== WHAT TO DO ==
Transcribe every line, keeping it exact.

------ DATASET CONTENT ------

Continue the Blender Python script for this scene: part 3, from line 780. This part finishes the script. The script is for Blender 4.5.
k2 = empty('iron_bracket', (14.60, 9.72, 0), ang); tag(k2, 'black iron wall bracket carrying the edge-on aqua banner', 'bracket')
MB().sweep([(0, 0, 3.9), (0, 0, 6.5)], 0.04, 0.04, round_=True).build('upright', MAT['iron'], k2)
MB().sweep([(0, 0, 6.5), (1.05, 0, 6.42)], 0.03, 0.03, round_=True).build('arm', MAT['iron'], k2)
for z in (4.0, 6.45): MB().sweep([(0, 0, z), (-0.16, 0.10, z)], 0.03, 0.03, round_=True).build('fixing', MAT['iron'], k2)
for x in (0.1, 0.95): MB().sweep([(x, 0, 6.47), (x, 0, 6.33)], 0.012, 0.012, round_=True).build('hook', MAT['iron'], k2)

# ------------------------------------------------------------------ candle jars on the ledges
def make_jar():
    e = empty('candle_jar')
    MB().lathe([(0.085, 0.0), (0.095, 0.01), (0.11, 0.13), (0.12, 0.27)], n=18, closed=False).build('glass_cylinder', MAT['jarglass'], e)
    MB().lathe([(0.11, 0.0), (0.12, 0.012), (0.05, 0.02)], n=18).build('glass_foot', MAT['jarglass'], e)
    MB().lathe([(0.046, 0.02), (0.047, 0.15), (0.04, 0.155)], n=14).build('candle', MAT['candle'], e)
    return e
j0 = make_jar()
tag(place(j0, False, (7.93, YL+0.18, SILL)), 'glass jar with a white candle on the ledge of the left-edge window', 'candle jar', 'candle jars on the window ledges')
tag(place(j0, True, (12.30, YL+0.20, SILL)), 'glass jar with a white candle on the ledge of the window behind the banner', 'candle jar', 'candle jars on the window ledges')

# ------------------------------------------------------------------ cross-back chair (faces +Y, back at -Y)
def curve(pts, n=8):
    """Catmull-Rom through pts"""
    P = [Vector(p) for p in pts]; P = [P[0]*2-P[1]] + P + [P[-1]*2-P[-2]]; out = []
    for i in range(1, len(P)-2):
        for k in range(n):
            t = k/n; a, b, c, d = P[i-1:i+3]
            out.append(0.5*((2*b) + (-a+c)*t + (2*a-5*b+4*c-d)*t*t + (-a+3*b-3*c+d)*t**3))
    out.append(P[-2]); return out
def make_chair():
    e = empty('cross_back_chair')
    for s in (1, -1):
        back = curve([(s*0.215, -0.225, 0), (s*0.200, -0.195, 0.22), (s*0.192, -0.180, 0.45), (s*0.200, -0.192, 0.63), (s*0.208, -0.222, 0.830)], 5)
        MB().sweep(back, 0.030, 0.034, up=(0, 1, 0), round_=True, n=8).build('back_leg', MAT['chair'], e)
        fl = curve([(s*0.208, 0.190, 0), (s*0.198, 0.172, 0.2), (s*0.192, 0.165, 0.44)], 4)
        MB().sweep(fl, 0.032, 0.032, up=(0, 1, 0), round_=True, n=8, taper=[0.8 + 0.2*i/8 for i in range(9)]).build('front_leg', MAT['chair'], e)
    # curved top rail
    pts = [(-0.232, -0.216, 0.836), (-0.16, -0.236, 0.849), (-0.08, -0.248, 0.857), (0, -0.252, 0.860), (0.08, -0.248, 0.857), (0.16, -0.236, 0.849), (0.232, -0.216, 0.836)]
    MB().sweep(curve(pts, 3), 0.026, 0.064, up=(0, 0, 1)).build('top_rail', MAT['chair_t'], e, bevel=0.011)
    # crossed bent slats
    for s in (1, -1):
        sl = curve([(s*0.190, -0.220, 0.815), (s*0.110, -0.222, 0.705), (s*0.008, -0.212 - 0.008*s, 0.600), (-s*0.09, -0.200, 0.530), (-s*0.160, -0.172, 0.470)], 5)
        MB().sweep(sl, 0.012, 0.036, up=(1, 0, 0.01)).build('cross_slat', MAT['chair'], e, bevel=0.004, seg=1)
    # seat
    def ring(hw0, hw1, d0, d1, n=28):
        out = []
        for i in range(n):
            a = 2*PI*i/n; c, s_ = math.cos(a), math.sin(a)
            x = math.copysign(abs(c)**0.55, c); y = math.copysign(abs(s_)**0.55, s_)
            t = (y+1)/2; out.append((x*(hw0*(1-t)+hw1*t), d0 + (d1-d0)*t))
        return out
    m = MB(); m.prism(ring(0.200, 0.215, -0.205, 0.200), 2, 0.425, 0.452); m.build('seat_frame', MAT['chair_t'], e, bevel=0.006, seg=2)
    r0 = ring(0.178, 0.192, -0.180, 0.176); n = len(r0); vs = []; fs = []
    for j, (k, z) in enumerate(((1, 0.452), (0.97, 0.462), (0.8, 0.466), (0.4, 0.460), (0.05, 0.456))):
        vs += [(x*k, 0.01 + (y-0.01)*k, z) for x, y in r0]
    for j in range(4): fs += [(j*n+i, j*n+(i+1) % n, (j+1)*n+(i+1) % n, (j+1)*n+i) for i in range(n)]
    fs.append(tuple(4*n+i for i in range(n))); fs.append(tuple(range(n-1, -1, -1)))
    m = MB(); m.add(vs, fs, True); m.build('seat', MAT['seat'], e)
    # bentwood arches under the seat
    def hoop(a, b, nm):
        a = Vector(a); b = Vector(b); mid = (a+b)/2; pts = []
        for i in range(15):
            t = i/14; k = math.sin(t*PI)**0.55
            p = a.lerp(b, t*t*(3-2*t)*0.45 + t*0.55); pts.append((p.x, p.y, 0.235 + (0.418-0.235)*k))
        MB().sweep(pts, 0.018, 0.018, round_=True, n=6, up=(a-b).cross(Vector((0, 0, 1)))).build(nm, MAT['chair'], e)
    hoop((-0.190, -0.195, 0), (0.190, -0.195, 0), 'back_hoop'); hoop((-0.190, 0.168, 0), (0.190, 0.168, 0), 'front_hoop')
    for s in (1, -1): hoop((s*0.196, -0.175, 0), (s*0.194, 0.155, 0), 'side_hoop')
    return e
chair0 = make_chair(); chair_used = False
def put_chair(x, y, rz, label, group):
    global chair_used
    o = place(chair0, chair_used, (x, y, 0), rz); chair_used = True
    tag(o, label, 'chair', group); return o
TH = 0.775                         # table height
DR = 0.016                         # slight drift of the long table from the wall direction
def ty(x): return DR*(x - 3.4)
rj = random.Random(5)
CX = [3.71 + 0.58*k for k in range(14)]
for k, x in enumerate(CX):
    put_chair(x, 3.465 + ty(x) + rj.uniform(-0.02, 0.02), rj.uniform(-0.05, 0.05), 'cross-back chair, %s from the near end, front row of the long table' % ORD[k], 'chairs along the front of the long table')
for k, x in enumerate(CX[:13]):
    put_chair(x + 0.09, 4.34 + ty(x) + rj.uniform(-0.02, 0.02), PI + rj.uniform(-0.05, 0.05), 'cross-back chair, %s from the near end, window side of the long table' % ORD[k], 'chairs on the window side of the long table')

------

== COMPLETED EXERCISE ==
Continue the Blender Python script for this scene: part 3, from line 780. This part finishes the script. The script is for Blender 4.5.
k2 = empty('iron_bracket', (14.60, 9.72, 0), ang); tag(k2, 'black iron wall bracket carrying the edge-on aqua banner', 'bracket')
MB().sweep([(0, 0, 3.9), (0, 0, 6.5)], 0.04, 0.04, round_=True).build('upright', MAT['iron'], k2)
MB().sweep([(0, 0, 6.5), (1.05, 0, 6.42)], 0.03, 0.03, round_=True).build('arm', MAT['iron'], k2)
for z in (4.0, 6.45): MB().sweep([(0, 0, z), (-0.16, 0.10, z)], 0.03, 0.03, round_=True).build('fixing', MAT['iron'], k2)
for x in (0.1, 0.95): MB().sweep([(x, 0, 6.47), (x, 0, 6.33)], 0.012, 0.012, round_=True).build('hook', MAT['iron'], k2)

# ------------------------------------------------------------------ candle jars on the ledges
def make_jar():
    e = empty('candle_jar')
    MB().lathe([(0.085, 0.0), (0.095, 0.01), (0.11, 0.13), (0.12, 0.27)], n=18, closed=False).build('glass_cylinder', MAT['jarglass'], e)
    MB().lathe([(0.11, 0.0), (0.12, 0.012), (0.05, 0.02)], n=18).build('glass_foot', MAT['jarglass'], e)
    MB().lathe([(0.046, 0.02), (0.047, 0.15), (0.04, 0.155)], n=14).build('candle', MAT['candle'], e)
    return e
j0 = make_jar()
tag(place(j0, False, (7.93, YL+0.18, SILL)), 'glass jar with a white candle on the ledge of the left-edge window', 'candle jar', 'candle jars on the window ledges')
tag(place(j0, True, (12.30, YL+0.20, SILL)), 'glass jar with a white candle on the ledge of the window behind the banner', 'candle jar', 'candle jars on the window ledges')

# ------------------------------------------------------------------ cross-back chair (faces +Y, back at -Y)
def curve(pts, n=8):
    """Catmull-Rom through pts"""
    P = [Vector(p) for p in pts]; P = [P[0]*2-P[1]] + P + [P[-1]*2-P[-2]]; out = []
    for i in range(1, len(P)-2):
        for k in range(n):
            t = k/n; a, b, c, d = P[i-1:i+3]
            out.append(0.5*((2*b) + (-a+c)*t + (2*a-5*b+4*c-d)*t*t + (-a+3*b-3*c+d)*t**3))
    out.append(P[-2]); return out
def make_chair():
    e = empty('cross_back_chair')
    for s in (1, -1):
        back = curve([(s*0.215, -0.225, 0), (s*0.200, -0.195, 0.22), (s*0.192, -0.180, 0.45), (s*0.200, -0.192, 0.63), (s*0.208, -0.222, 0.830)], 5)
        MB().sweep(back, 0.030, 0.034, up=(0, 1, 0), round_=True, n=8).build('back_leg', MAT['chair'], e)
        fl = curve([(s*0.208, 0.190, 0), (s*0.198, 0.172, 0.2), (s*0.192, 0.165, 0.44)], 4)
        MB().sweep(fl, 0.032, 0.032, up=(0, 1, 0), round_=True, n=8, taper=[0.8 + 0.2*i/8 for i in range(9)]).build('front_leg', MAT['chair'], e)
    # curved top rail
    pts = [(-0.232, -0.216, 0.836), (-0.16, -0.236, 0.849), (-0.08, -0.248, 0.857), (0, -0.252, 0.860), (0.08, -0.248, 0.857), (0.16, -0.236, 0.849), (0.232, -0.216, 0.836)]
    MB().sweep(curve(pts, 3), 0.026, 0.064, up=(0, 0, 1)).build('top_rail', MAT['chair_t'], e, bevel=0.011)
    # crossed bent slats
    for s in (1, -1):
        sl = curve([(s*0.190, -0.220, 0.815), (s*0.110, -0.222, 0.705), (s*0.008, -0.212 - 0.008*s, 0.600), (-s*0.09, -0.200, 0.530), (-s*0.160, -0.172, 0.470)], 5)
        MB().sweep(sl, 0.012, 0.036, up=(1, 0, 0.01)).build('cross_slat', MAT['chair'], e, bevel=0.004, seg=1)
    # seat
    def ring(hw0, hw1, d0, d1, n=28):
        out = []
        for i in range(n):
            a = 2*PI*i/n; c, s_ = math.cos(a), math.sin(a)
            x = math.copysign(abs(c)**0.55, c); y = math.copysign(abs(s_)**0.55, s_)
            t = (y+1)/2; out.append((x*(hw0*(1-t)+hw1*t), d0 + (d1-d0)*t))
        return out
    m = MB(); m.prism(ring(0.200, 0.215, -0.205, 0.200), 2, 0.425, 0.452); m.build('seat_frame', MAT['chair_t'], e, bevel=0.006, seg=2)
    r0 = ring(0.178, 0.192, -0.180, 0.176); n = len(r0); vs = []; fs = []
    for j, (k, z) in enumerate(((1, 0.452), (0.97, 0.462), (0.8, 0.466), (0.4, 0.460), (0.05, 0.456))):
        vs += [(x*k, 0.01 + (y-0.01)*k, z) for x, y in r0]
    for j in range(4): fs += [(j*n+i, j*n+(i+1) % n, (j+1)*n+(i+1) % n, (j+1)*n+i) for i in range(n)]
    fs.append(tuple(4*n+i for i in range(n))); fs.append(tuple(range(n-1, -1, -1)))
    m = MB(); m.add(vs, fs, True); m.build('seat', MAT['seat'], e)
    # bentwood arches under the seat
    def hoop(a, b, nm):
        a = Vector(a); b = Vector(b); mid = (a+b)/2; pts = []
        for i in range(15):
            t = i/14; k = math.sin(t*PI)**0.55
            p = a.lerp(b, t*t*(3-2*t)*0.45 + t*0.55); pts.append((p.x, p.y, 0.235 + (0.418-0.235)*k))
        MB().sweep(pts, 0.018, 0.018, round_=True, n=6, up=(a-b).cross(Vector((0, 0, 1)))).build(nm, MAT['chair'], e)
    hoop((-0.190, -0.195, 0), (0.190, -0.195, 0), 'back_hoop'); hoop((-0.190, 0.168, 0), (0.190, 0.168, 0), 'front_hoop')
    for s in (1, -1): hoop((s*0.196, -0.175, 0), (s*0.194, 0.155, 0), 'side_hoop')
    return e
chair0 = make_chair(); chair_used = False
def put_chair(x, y, rz, label, group):
    global chair_used
    o = place(chair0, chair_used, (x, y, 0), rz); chair_used = True
    tag(o, label, 'chair', group); return o
TH = 0.775                         # table height
DR = 0.016                         # slight drift of the long table from the wall direction
def ty(x): return DR*(x - 3.4)
rj = random.Random(5)
CX = [3.71 + 0.58*k for k in range(14)]
for k, x in enumerate(CX):
    put_chair(x, 3.465 + ty(x) + rj.uniform(-0.02, 0.02), rj.uniform(-0.05, 0.05), 'cross-back chair, %s from the near end, front row of the long table' % ORD[k], 'chairs along the front of the long table')
for k, x in enumerate(CX[:13]):
    put_chair(x + 0.09, 4.34 + ty(x) + rj.uniform(-0.02, 0.02), PI + rj.uniform(-0.05, 0.05), 'cross-back chair, %s from the near end, window side of the long table' % ORD[k], 'chairs on the window side of the long table')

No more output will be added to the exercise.